Paul Tiensuu, University of Helsinki & Aino Hirvola, Aalto University
The justice or injustice of the way the space is inhabited, organised and distributed depends on the norms that reign in the space. What is the origin of these norms? Justice and injustice are always in practice defined from a perspective, which raises the question: Who gets to decide how the space is justly arranged? And how does the space itself affect this? This can be seen as a vicious circle, where the way the space is normatively organised affects who gets to organise the space normatively. Our research addresses particularly this latter effect by asking does the urban planning itself affect the capacity of the people to participate in the normative determination of the space that they live in, that is, planning decision-making about their own neighbourhood. More precisely, does the way that urban planning arranges housing, working, transport, shopping, recreation etc. affect this capacity? Our hypothesis is that the distribution of different activities in urban planning can influence the number and strength of the relations that the people can form within their neighbourhood, and thus the formation of the network between them. This could affect their capacity to collective action, and consequently their capacity to activate to advocate their own interests in urban planning. In this presentation we discuss two underpinning theoretical questions: whether a relation exists between the collective action capacity and effective political participation; and how modernist urban planning affects the space for forming of relations needed to collective action.

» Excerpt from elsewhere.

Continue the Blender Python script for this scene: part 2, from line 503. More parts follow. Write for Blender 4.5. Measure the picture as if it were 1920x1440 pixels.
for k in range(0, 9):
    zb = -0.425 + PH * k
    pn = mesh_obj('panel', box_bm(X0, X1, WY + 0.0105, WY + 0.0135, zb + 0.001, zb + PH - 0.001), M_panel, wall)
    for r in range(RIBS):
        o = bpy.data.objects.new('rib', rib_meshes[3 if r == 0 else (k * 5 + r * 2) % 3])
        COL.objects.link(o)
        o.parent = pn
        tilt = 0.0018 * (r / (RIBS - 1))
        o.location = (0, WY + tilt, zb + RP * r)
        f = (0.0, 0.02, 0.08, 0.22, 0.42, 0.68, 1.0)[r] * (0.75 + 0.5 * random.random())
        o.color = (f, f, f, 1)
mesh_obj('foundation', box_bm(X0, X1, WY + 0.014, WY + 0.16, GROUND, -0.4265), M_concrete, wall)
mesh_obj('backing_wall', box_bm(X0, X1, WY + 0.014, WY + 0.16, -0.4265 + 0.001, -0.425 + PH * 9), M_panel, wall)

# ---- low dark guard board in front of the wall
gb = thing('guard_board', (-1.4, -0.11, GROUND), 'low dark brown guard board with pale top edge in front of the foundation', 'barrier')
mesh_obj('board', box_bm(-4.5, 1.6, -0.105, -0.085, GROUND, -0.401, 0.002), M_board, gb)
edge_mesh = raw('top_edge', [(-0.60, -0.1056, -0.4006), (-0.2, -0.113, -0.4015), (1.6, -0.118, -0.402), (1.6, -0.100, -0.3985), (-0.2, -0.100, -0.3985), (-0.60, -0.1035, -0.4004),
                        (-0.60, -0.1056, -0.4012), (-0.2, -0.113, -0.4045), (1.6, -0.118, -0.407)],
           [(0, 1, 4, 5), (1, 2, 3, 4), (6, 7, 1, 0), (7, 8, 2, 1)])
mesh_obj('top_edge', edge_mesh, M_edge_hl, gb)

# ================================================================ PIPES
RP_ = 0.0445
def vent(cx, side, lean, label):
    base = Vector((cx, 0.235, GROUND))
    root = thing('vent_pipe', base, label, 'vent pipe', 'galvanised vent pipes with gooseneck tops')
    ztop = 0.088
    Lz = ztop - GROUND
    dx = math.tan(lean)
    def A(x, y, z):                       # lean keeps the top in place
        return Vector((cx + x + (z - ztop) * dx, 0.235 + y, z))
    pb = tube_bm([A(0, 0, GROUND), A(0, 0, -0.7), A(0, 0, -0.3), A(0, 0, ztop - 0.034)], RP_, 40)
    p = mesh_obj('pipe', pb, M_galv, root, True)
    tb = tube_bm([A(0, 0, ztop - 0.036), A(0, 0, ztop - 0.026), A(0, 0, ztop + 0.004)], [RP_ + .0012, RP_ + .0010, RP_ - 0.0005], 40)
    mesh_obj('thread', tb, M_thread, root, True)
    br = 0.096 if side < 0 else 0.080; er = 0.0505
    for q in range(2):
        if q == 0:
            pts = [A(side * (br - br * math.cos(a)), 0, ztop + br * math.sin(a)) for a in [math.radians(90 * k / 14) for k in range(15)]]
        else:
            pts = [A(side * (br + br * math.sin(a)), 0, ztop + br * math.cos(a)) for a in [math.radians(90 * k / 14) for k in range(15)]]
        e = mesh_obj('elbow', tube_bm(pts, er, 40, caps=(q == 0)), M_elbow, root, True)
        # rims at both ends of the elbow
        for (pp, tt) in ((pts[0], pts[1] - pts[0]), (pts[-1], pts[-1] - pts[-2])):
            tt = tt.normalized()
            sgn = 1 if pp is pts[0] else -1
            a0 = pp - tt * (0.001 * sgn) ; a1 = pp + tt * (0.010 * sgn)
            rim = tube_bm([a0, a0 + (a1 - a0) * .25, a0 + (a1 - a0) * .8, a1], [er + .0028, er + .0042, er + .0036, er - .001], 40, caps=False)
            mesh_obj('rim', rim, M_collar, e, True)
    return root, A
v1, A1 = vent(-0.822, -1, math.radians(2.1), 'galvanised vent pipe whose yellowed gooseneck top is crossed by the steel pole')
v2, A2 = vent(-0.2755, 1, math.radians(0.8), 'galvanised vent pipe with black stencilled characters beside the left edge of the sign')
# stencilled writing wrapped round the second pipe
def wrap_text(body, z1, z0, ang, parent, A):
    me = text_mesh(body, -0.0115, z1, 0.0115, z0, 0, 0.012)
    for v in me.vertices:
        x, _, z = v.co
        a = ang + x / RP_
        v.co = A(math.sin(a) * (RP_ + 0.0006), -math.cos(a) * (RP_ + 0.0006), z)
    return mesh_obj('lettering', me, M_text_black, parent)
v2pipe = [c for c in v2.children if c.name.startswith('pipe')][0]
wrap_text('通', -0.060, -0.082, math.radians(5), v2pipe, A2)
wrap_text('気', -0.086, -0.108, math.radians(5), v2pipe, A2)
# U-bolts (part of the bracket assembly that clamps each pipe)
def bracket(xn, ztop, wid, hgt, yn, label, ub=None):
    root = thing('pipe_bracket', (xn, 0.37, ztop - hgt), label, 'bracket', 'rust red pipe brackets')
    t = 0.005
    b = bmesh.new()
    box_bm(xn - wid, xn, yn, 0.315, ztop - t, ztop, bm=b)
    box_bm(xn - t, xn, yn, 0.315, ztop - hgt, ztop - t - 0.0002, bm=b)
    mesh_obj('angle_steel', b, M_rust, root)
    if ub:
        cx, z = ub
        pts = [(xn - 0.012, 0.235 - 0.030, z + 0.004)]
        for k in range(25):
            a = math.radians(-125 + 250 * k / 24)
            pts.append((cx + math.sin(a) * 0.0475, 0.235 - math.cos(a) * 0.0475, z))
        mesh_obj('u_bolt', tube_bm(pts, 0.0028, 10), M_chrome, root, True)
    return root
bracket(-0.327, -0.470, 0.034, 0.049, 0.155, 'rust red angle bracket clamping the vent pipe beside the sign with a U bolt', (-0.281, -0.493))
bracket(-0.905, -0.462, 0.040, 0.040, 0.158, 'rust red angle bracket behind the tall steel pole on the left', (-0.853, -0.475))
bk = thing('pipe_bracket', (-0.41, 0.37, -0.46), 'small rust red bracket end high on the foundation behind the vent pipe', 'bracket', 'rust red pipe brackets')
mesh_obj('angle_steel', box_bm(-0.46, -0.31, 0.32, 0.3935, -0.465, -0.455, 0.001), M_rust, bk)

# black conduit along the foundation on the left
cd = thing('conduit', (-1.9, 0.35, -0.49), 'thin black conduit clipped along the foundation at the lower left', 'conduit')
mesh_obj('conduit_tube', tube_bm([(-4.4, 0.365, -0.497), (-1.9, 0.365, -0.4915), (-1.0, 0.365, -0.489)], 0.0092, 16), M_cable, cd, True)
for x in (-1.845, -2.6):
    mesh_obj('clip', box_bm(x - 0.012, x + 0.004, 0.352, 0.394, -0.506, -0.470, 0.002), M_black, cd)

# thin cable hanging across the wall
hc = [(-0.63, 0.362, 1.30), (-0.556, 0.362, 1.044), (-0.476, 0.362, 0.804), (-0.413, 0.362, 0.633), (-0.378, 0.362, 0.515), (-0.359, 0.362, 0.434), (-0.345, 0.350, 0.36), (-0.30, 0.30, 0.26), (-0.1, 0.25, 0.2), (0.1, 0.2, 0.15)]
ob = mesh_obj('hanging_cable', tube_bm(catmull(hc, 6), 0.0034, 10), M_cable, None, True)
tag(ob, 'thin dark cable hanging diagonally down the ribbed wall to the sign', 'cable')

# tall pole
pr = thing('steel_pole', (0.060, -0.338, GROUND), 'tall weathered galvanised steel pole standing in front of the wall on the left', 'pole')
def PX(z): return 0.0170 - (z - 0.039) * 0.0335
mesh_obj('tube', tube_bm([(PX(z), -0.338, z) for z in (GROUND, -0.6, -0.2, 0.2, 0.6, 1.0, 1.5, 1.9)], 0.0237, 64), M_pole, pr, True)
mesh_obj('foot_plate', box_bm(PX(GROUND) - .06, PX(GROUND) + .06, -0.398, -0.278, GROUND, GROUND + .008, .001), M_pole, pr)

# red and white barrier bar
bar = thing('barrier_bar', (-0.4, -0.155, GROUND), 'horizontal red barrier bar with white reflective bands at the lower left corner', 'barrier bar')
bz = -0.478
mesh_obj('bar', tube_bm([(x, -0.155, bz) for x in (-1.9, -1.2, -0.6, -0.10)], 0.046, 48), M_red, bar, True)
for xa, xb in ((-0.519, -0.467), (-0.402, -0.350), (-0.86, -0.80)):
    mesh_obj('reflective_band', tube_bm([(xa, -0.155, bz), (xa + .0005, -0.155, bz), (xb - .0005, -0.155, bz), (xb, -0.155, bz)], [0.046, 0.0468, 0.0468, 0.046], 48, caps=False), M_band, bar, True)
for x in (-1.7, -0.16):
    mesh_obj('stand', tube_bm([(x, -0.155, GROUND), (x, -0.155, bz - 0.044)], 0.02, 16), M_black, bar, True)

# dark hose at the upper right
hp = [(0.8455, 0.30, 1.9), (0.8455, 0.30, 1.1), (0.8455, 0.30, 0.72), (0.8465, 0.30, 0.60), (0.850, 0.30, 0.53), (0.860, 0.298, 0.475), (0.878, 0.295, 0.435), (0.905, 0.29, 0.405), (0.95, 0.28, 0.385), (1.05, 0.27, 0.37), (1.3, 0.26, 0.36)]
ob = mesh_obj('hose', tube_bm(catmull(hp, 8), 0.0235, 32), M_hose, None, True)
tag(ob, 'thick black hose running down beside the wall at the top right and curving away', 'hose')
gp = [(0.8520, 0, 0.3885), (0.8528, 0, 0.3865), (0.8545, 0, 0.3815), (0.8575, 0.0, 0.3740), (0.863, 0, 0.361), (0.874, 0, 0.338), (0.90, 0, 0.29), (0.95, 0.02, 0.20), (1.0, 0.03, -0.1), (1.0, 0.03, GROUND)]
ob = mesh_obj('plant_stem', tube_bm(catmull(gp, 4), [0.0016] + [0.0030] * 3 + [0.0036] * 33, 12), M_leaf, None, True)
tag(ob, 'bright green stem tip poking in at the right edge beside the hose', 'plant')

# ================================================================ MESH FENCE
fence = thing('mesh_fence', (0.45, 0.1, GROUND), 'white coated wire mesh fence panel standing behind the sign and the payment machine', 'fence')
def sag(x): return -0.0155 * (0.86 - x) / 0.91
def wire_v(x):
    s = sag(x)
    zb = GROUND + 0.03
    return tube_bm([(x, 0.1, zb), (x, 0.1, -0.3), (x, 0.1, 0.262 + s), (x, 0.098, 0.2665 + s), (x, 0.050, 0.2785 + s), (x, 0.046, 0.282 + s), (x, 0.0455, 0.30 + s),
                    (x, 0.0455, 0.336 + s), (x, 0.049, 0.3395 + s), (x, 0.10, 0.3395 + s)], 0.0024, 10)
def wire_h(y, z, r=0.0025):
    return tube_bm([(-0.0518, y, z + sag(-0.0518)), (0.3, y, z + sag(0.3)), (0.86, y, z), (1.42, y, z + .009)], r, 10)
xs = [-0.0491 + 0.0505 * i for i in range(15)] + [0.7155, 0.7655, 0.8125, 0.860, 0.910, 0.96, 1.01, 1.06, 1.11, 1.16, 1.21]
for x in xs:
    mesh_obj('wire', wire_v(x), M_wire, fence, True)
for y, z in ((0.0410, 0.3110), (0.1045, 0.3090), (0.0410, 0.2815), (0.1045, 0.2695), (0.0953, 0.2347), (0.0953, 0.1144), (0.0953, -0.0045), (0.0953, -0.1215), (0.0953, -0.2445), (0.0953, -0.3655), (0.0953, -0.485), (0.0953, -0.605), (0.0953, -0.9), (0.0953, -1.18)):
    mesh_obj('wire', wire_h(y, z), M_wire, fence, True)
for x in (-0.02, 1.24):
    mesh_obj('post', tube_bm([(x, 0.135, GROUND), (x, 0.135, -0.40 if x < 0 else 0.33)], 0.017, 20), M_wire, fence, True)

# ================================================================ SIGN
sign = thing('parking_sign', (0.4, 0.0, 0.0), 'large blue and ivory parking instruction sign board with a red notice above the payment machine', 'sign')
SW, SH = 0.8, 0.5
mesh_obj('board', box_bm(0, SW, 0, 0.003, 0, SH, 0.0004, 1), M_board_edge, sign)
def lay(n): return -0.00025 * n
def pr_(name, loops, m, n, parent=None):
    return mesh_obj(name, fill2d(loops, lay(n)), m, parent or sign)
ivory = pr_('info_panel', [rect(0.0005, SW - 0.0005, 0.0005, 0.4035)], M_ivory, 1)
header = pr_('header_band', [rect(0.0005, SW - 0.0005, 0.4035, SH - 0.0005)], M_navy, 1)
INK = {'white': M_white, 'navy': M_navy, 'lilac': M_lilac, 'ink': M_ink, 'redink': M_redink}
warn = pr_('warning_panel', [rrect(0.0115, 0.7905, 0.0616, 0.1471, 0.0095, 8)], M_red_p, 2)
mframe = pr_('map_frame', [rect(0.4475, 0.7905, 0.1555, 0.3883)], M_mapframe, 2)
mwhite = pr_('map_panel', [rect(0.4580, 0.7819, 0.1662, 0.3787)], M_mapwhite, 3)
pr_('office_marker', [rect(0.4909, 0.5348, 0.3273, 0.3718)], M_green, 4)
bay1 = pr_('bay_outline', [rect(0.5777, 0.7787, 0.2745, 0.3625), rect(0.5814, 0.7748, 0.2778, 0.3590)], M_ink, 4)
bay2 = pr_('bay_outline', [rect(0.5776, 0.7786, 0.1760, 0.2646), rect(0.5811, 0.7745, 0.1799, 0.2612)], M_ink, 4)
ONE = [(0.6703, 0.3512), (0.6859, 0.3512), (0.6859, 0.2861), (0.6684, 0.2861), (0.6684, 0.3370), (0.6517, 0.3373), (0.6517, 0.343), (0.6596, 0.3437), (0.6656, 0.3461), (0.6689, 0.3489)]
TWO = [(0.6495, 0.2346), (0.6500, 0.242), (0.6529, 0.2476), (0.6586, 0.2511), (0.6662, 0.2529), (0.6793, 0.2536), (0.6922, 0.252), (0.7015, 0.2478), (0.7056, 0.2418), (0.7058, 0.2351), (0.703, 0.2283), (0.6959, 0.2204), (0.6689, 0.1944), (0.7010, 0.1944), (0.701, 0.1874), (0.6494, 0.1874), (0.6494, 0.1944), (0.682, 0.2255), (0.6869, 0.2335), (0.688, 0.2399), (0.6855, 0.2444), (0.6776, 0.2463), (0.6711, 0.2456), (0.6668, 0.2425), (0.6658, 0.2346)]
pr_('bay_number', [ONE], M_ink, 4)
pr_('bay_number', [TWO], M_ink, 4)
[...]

Spatial justice in your dreams
Maiju Loukola, UNIARTS Helsinki
The City as Space of Rules and Dreaming research project analyses the relation of spatial practices through arts and law in cities. The project aims to further the discursive and practical articulation of how norms, spatial arrangements and citizens’ desires interwtine. City space is created and contested in a polemical relationship between different, often conflictual forces and actors. It is not a predetermined order, but a space that evolves and becomes re-structured in political and artistic activity.

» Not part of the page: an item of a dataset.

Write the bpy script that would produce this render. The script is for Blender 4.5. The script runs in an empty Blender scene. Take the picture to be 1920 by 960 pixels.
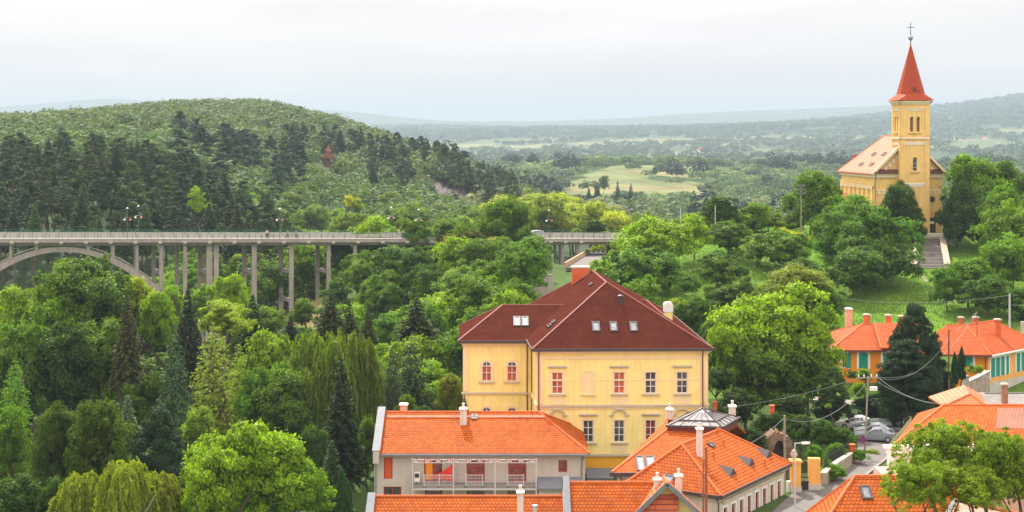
import bpy, bmesh, math, random
import numpy as np
from mathutils import Vector, Matrix, noise

# ------------------------------------------------------------------ camera, world, sun
F = 2800.0      # focal length in pixels of the 1920 px wide photograph
HY = 255.0      # eye level row
scene = bpy.context.scene
COL = scene.collection
cam_d = bpy.data.cameras.new("camera")
cam = bpy.data.objects.new("camera", cam_d)
COL.objects.link(cam)
cam.location = (0, 0, 0)
cam.rotation_euler = (math.pi / 2, 0, 0)
cam_d.sensor_width = 36
cam_d.lens = 36 * F / 1920
cam_d.shift_y = -(480 - HY) / 1920
cam_d.clip_start = 1
cam_d.clip_end = 60000
scene.camera = cam

SUN_EL, SUN_AZ = 49.0, -15.0     # azimuth measured from straight ahead towards the right
w = bpy.data.worlds.new("World")
scene.world = w
w.use_nodes = True
nt = w.node_tree
nt.nodes.clear()
out = nt.nodes.new("ShaderNodeOutputWorld")
bg = nt.nodes.new("ShaderNodeBackground")
sky = nt.nodes.new("ShaderNodeTexSky")
sky.sky_type = 'NISHITA'
sky.sun_disc = False
sky.sun_elevation = math.radians(SUN_EL)
sky.sun_rotation = math.radians(SUN_AZ)
sky.air_density = 1.0
sky.dust_density = 2.5
sky.ozone_density = 1.5
tc = nt.nodes.new("ShaderNodeTexCoord")
mp = nt.nodes.new("ShaderNodeMapping")
mp.inputs['Scale'].default_value = (1.0, 1.0, 5.5)
nz = nt.nodes.new("ShaderNodeTexNoise")
nz.inputs['Scale'].default_value = 3.2
nz.inputs['Detail'].default_value = 6
nz.inputs['Roughness'].default_value = 0.52
cr = nt.nodes.new("ShaderNodeMapRange")
cr.inputs['From Min'].default_value = 0.36
cr.inputs['From Max'].default_value = 0.66
cr.inputs['To Min'].default_value = 0.80
cr.inputs['To Max'].default_value = 0.97
mx = nt.nodes.new("ShaderNodeMix")
mx.data_type = 'RGBA'
# thin bright cloud veil, brighter high up than at the horizon
sx = nt.nodes.new("ShaderNodeSeparateXYZ"); nt.links.new(tc.outputs['Generated'], sx.inputs[0])
er = nt.nodes.new("ShaderNodeMapRange")
er.inputs['From Min'].default_value = 0.05; er.inputs['From Max'].default_value = 0.55
er.inputs['To Min'].default_value = 6.1; er.inputs['To Max'].default_value = 16.5
nt.links.new(sx.outputs['Z'], er.inputs['Value'])
ec = nt.nodes.new("ShaderNodeVectorMath"); ec.operation = 'SCALE'; ec.inputs[0].default_value = (1.13, 1.02, 0.985)
n2 = nt.nodes.new("ShaderNodeTexNoise"); n2.inputs['Scale'].default_value = 4.0; n2.inputs['Detail'].default_value = 7; n2.inputs['Roughness'].default_value = 0.55
nt.links.new(mp.outputs['Vector'], n2.inputs['Vector'])
c2 = nt.nodes.new("ShaderNodeMapRange"); c2.inputs['From Min'].default_value = 0.35; c2.inputs['From Max'].default_value = 0.68; c2.inputs['To Min'].default_value = 0.90; c2.inputs['To Max'].default_value = 1.10
nt.links.new(n2.outputs['Fac'], c2.inputs['Value'])
cm = nt.nodes.new("ShaderNodeMath"); cm.operation = 'MULTIPLY'; nt.links.new(er.outputs[0], cm.inputs[0]); nt.links.new(c2.outputs[0], cm.inputs[1])
nt.links.new(cm.outputs[0], ec.inputs['Scale']); nt.links.new(ec.outputs[0], mx.inputs[7])
nt.links.new(tc.outputs['Generated'], mp.inputs['Vector'])
nt.links.new(mp.outputs['Vector'], nz.inputs['Vector'])
nt.links.new(nz.outputs['Fac'], cr.inputs['Value'])
nt.links.new(cr.outputs['Result'], mx.inputs[0])
nt.links.new(sky.outputs['Color'], mx.inputs[6])
nt.links.new(mx.outputs[2], bg.inputs['Color'])
nt.links.new(bg.outputs[0], out.inputs['Surface'])
bg.inputs['Strength'].default_value = 0.082

sd = bpy.data.lights.new("sun", 'SUN')
sd.energy = 4.5
sd.angle = math.radians(1.2)
sd.color = (1.0, 0.945, 0.84)
sun = bpy.data.objects.new("sun", sd)
COL.objects.link(sun)
el, az = math.radians(SUN_EL), math.radians(SUN_AZ)
sdir = Vector((math.sin(az) * math.cos(el), math.cos(az) * math.cos(el), math.sin(el)))
sun.rotation_euler = sdir.to_track_quat('Z', 'Y').to_euler()
sun.location = sdir * 300

scene.view_settings.view_transform = 'Standard'
scene.view_settings.look = 'None'
scene.view_settings.gamma = 1
scene.view_settings.use_curve_mapping = False
scene.view_settings.exposure = 0.88
scene.render.engine = 'CYCLES'
cy = scene.cycles
cy.use_denoising = True
cy.max_bounces = 6
cy.diffuse_bounces = 3
cy.glossy_bounces = 2
cy.transmission_bounces = 3
cy.transparent_max_bounces = 4
cy.volume_bounces = 1
cy.sample_clamp_indirect = 6
cy.use_adaptive_sampling = True
cy.adaptive_threshold = 0.01

HAZE_DENSITY = 1.35e-4

# ------------------------------------------------------------------ helpers
def P(px, py, D):
    return Vector(((px - 960) / F * D, D, (HY - py) / F * D))
def XY(px, D):
    return ((px - 960) / F * D, D)
def ZP(py, D):
    return (HY - py) / F * D
def on_plane(px, py, pl):
    """where the line of sight of (px, py) meets the plane of three points"""
    a, b, c = pl
    n = (b - a).cross(c - a)
    d = Vector(((px - 960) / F, 1, (HY - py) / F))
    return d * (a.dot(n) / d.dot(n))

def nodes(m):
    m.use_nodes = True
    return m.node_tree.nodes, m.node_tree.links, m.node_tree.nodes["Principled BSDF"]
MATS = {}
def mat(name, col, rough=0.8, var=0.12, scale=1.5, bump=0.0, spec=0.3, metal=0.0, streak=0.0):
    """plain surface with soft blotches; streak adds rain-washed vertical dirt"""
    if name in MATS: return MATS[name]
    m = bpy.data.materials.new(name); MATS[name] = m
    N, L, b = nodes(m)
    b.inputs['Roughness'].default_value = rough
    b.inputs['Specular IOR Level'].default_value = spec
    b.inputs['Metallic'].default_value = metal
    c = N.new("ShaderNodeTexCoord")
    n1 = N.new("ShaderNodeTexNoise"); n1.inputs['Scale'].default_value = scale
    n1.inputs['Detail'].default_value = 6; n1.inputs['Roughness'].default_value = 0.65
    L.new(c.outputs['Object'], n1.inputs['Vector'])
    mr = N.new("ShaderNodeMapRange")
    mr.inputs['From Min'].default_value = 0.3; mr.inputs['From Max'].default_value = 0.7
    mr.inputs['To Min'].default_value = 1 - var; mr.inputs['To Max'].default_value = 1 + var
    L.new(n1.outputs['Fac'], mr.inputs['Value'])
    fac = mr.outputs['Result']
    if streak:
        mp_ = N.new("ShaderNodeMapping"); mp_.inputs['Scale'].default_value = (3.0, 3.0, 0.25)
        n2 = N.new("ShaderNodeTexNoise"); n2.inputs['Scale'].default_value = 1.2; n2.inputs['Detail'].default_value = 4
        L.new(c.outputs['Object'], mp_.inputs['Vector']); L.new(mp_.outputs[0], n2.inputs['Vector'])
        m2 = N.new("ShaderNodeMapRange")
        m2.inputs['From Min'].default_value = 0.45; m2.inputs['From Max'].default_value = 0.75
        m2.inputs['To Min'].default_value = 1; m2.inputs['To Max'].default_value = 1 - streak
        L.new(n2.outputs['Fac'], m2.inputs['Value'])
        mm = N.new("ShaderNodeMath"); mm.operation = 'MULTIPLY'
        L.new(fac, mm.inputs[0]); L.new(m2.outputs[0], mm.inputs[1]); fac = mm.outputs[0]
    vm = N.new("ShaderNodeVectorMath"); vm.operation = 'SCALE'
    vm.inputs[0].default_value = col[:3]
    L.new(fac, vm.inputs['Scale'])
    L.new(vm.outputs[0], b.inputs['Base Color'])
    if bump:
        bp = N.new("ShaderNodeBump"); bp.inputs['Strength'].default_value = bump; bp.inputs['Distance'].default_value = 0.05
        n3 = N.new("ShaderNodeTexNoise"); n3.inputs['Scale'].default_value = scale * 8
        L.new(c.outputs['Object'], n3.inputs['Vector'])
        L.new(n3.outputs['Fac'], bp.inputs['Height']); L.new(bp.outputs[0], b.inputs['Normal'])
    return m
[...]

This proposal figures out how can art and law put practice-based interrogations of more just urban space into work. Art can liberate urban space and create alternative scenarios for it, but how could the law respond to a demand of reinforcing the visions of more just city? Urban space is saturated with a number of administrative institutional practices, but it also includes a variety of ”soft” legal instruments and practices. Urban law, like public space art and urban artistic interventions, manifests itself in material dimensions – in how traffic is organized, in city planning, in architecture, walls, squares and thoroughfares. It is both in the material and discursive dimensions that art and urban law are brought in collision to find new tangential points between the two dissenting orders, with the aim to add more holistic understanding of the citizens’ sense of belonging to “their city”. (Lefebvre 2003 and 1968; Harvey 2008 and 2000) I am looking at the question ”whose city, whose dreams” also through another project, ”City for all” by Diakonissalaitos (Daconness Foundation Helsinki), as I am asking whose dreams do we talk about while dreaming of a more just city?
An age-friendly suburb?
Virve Repo, University of Turku
The demographic changes in (western) cities are constantly under discussion. The urbanization and ageing population challenge the governments and organizations to create the ways all inhabitants could take part of the life in the city and utilize the services available. Age-friendly cities are defined as communities that offer a possibility to residents to grow older actively with their families, neighbourhoods and take part to the actions of the community. This requires positive environment, which is related to built environment, social system, participation, health and safety (Fitzgerald & Caro 2014). The global network of WHO connects age-friendly cities globally. In Finland, Turku and Tampere are part of the network. In addition, a quality recommendation for age-friendly life was given in 2020 by the Ministry of Social Affairs and Health and the Association of Finnish Local and Regional Authorities. The recommendation does not specifically mention suburban areas. Yet, it has been acknowledged in studies that suburbs have rapidly changed during the last decades in many ways, for example to multicultural milieus (Huttunen and Juntunen 2020). Thus, there is a need for studies connected to age-friendly suburbs. The age-friendliness has been a popular topic among (Finnish) scholars in last couple of years. This paper seeks out, how the possibilities of participation has been taken into account in the previous studies. I am especially interested in the role of spatial limitations concerning elderly citizens and their abilities to be active citizens. The spatial aspects are not limited to only physical environments but include also official and unofficial norms, relationships and perceptions of risks.
Local actors in sustainable urban brownfield redevelopment: a case from Hiedanranta area in Tampere
Jonas Sjöblom, Sanna Rikala & Antti Wallin, Tampere University
In recent years, social sustainability has become one of the most widely used word pairs in urban development. In our presentation, we approach social sustainability from the perspective of opportunities for participation and influence. Our presentation is based on a study in which we examine temporary users’, associations’ and grassroots actors’, opportunities for participation and influence in the development of Hiedanranta area in Tampere. The research material consists of interviews with local actors and policy documents on regional planning. The development of the area is declared to link ecological, economic, and social sustainability. However, the definition of social sustainability in planning documents is unclear and local actors feel uncertain about their position in the area in the future. The aim of the study is to examine how local actors seek to strengthen the social sustainability of the area through their own activities and how the actors’ opportunities to influence appear in the development of the area.